I cannot wrap this up as if I am living the answer to my fears of conventionality and stagnation–I am not. Yet. It’s going to take time for me to change my entire frame of reference for how I think about myself and move through the world. And some aspects of these fears are so deeply ingrained I don’t know that I’ll ever let them go. I can’t image that I could ever let moss grow, regardless of the shape of the rolling, but the idea that who I am is only reflected in my current state is exhausting and unsustainable. And maybe “that girl” who I feared so much of becoming is more interesting than the song lets on. No doubt the singer wasn’t privy to the complex and colorful inner world that informed her life decisions of moving or standing in intricate ways. I’m coming to realize the value in experimenting with being “that girl.”

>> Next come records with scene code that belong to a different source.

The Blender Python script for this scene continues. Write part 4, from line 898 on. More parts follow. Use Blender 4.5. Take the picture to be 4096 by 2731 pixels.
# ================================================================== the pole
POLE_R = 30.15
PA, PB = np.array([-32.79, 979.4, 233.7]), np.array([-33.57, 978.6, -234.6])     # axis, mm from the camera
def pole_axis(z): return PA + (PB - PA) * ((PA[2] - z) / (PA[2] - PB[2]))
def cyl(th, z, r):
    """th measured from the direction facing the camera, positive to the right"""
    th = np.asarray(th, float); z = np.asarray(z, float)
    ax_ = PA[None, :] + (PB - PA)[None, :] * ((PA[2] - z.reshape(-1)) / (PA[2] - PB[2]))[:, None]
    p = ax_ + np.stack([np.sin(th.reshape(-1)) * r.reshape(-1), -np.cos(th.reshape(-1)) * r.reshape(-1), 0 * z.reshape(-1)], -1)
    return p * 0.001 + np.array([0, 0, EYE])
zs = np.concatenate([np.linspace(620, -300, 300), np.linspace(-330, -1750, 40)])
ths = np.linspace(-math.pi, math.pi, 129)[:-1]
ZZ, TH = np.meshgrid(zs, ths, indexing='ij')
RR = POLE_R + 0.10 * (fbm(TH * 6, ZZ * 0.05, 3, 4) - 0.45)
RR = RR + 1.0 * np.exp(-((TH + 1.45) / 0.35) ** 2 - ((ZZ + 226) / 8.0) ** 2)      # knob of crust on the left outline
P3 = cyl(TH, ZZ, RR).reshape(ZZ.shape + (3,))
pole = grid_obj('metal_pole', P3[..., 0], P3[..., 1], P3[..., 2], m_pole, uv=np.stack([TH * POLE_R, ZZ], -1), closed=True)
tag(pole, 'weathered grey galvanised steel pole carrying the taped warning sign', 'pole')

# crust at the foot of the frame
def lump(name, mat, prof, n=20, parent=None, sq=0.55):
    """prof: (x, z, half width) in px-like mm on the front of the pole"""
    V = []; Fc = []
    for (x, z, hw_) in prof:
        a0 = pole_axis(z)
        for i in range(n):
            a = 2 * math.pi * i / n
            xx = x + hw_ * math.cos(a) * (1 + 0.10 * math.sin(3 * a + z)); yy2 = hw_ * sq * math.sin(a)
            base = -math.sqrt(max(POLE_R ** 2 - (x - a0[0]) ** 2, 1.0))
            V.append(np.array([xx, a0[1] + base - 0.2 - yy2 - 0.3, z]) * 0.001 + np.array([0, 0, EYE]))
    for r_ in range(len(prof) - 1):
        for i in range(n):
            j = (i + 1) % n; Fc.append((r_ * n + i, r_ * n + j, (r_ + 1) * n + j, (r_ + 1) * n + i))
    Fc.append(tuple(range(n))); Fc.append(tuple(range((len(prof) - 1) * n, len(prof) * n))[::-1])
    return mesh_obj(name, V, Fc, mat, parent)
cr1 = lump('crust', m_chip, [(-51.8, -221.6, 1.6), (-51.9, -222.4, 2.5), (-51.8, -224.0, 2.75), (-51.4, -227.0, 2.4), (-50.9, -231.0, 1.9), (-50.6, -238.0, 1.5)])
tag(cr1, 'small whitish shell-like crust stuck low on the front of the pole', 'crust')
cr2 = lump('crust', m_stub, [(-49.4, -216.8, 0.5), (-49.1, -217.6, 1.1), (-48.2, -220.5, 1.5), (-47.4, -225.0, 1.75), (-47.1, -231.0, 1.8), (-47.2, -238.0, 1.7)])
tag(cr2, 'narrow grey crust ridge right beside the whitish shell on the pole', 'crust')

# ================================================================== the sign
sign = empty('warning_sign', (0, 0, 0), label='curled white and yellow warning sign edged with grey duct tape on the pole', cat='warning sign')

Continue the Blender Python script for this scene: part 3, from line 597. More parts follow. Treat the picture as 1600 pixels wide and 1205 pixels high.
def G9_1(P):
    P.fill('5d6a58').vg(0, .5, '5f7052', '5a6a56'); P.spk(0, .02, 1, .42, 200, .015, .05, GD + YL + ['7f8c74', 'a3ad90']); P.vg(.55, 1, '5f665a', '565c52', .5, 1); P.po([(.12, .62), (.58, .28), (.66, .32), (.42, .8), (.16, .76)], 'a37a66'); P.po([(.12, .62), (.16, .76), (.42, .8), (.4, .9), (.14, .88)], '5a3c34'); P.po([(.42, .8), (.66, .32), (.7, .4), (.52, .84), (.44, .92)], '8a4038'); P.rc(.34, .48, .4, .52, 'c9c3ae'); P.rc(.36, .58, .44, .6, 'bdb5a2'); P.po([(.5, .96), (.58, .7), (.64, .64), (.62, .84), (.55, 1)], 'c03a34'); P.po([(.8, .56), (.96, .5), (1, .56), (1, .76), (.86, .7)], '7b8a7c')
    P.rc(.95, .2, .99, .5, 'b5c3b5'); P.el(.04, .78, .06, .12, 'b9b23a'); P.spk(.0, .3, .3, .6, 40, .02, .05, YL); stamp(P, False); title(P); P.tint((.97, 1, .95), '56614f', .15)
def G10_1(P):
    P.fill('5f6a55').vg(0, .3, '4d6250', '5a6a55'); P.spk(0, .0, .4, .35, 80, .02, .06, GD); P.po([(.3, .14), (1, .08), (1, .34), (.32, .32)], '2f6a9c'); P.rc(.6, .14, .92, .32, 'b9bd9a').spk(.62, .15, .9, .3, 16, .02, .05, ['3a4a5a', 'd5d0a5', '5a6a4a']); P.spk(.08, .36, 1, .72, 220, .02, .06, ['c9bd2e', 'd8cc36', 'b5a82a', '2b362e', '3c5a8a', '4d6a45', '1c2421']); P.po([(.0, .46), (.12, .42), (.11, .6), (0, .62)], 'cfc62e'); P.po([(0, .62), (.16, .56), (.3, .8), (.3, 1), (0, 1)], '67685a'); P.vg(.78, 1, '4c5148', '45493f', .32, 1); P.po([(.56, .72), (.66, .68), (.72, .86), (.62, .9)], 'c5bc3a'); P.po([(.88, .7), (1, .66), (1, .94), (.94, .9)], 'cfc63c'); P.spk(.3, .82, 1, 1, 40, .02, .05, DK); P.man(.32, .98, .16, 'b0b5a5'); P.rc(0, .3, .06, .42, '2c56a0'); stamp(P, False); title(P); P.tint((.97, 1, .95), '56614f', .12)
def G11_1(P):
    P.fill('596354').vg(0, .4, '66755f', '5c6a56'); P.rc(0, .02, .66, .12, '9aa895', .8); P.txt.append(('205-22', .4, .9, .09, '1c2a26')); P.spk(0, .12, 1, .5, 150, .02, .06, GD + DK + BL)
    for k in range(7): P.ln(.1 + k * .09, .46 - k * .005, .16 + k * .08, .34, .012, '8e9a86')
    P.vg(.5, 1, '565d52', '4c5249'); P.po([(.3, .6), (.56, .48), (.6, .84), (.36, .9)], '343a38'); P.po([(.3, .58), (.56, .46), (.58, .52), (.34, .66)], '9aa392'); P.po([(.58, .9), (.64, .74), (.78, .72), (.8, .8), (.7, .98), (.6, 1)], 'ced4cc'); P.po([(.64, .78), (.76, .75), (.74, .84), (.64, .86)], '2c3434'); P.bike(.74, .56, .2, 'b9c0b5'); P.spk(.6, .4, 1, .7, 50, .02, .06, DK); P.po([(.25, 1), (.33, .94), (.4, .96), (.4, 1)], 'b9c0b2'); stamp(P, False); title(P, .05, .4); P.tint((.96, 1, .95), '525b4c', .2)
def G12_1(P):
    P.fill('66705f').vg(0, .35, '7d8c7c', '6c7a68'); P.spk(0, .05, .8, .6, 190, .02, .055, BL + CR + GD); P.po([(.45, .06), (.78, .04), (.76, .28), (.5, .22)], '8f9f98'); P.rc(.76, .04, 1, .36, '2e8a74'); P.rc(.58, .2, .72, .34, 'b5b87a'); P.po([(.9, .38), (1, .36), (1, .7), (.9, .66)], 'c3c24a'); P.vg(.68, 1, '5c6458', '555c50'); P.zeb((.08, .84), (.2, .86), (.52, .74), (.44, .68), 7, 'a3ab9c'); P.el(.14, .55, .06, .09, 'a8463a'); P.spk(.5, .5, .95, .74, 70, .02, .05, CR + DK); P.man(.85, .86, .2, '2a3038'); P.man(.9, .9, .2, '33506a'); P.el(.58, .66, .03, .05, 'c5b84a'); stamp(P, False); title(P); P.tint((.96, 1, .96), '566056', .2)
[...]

So I am trying to extract the traveler from the journey, to grasp the idea of an inherent value beyond what I can accomplish that has never made sense to me.  Maybe the person who has dared greatly is still a person with fire inside her, even when she is living a quiet, less story-worthy life. I am working to recognize that the “charms of travel,” that flippant and dismissive description of what it means to step outside of yourself and your norms into a different world, are really the gems of existence: greater empathy, a more open mind, the constantly humbling recognition that I will forever be a student of this world.

Wendell Berry wrote of the journey beyond passports: “…the world cannot be discovered by a journey of miles, no matter how long, but only by a spiritual journey, a journey of one inch, very arduous and humbling and joyful, by which we arrive at the ground at our own feet, and learn to be at home.” I believe I am entering the period in my life in which, in order to travel to this place, I must learn to be still. It is time to find the ground at my feet.